Ghost of Alfred Felton

Tuesday
11:00am - 11:00pm
11 The Esplanade St Kilda 3182

Alfred Felton was an entrepreneur, chemist, philanthropist and collector of art, and is said to once have been a resident of the Espy, living in the very rooms that now bear his name. This is the Esplanade Hotel’s swishest space in its upstairs precinct, which is also home to Mya Tiger and another cocktail bar, The Green Room.

When the Sand Hill Road (Waterside Hotel, Garden State, Prahran Hotel among others) group took over the hotel complex, this space was all derelict rooms. It has views right down St Kilda Pier, and might be the most beautiful spot in this storied, beloved building, which after a revamp was unveiled in December 2018.

The table-service cocktail bar has room for 150 and is divided into three rooms influenced by Felton’s life. The first is a library, full of old books. The next room is all about art, and it covers the walls without taking anything away from the view. The last room is a nod to Felton’s drug-dispensing days with all sorts of old glass bottles dotted around. There is a baby grand piano here, retrieved from the Gershwin Room downstairs (a legendary live-music space) and given a retune.

Food up here is simple but tasty. You can grab a Moreton Bay bug roll or steak tartare, and there’s a selection of cheeses, too.

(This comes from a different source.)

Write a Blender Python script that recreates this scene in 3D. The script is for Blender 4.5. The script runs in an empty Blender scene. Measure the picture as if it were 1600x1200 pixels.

There’s a vintage champagne list that could see you dropping in excess of $500 on a 2002 Louis Roederer Brut. It’s not all old world, though. There are some playful modern takes on cocktails, such as the Boilermaker Sour, a whisky sour that brings India pale ale into the mix to create a citrus aroma. The Kale in Comparison has a kale garnish and can be made with booze or without. The whisky list is equally interesting. Scottish favourites can be found next to modern classics, such as the Yamazaki 18-year single malt (though it’ll set you back $115) and Tasmania’s Sullivan’s Cove 16-year-old.

While this is the most luxe spot in the sprawling complex, it retains that tongue-in-cheek playfulness found throughout. It’s an awareness that the Espy is rooted in history, from Alfred Felton to Australian punk-rock band the Cosmic Psychos.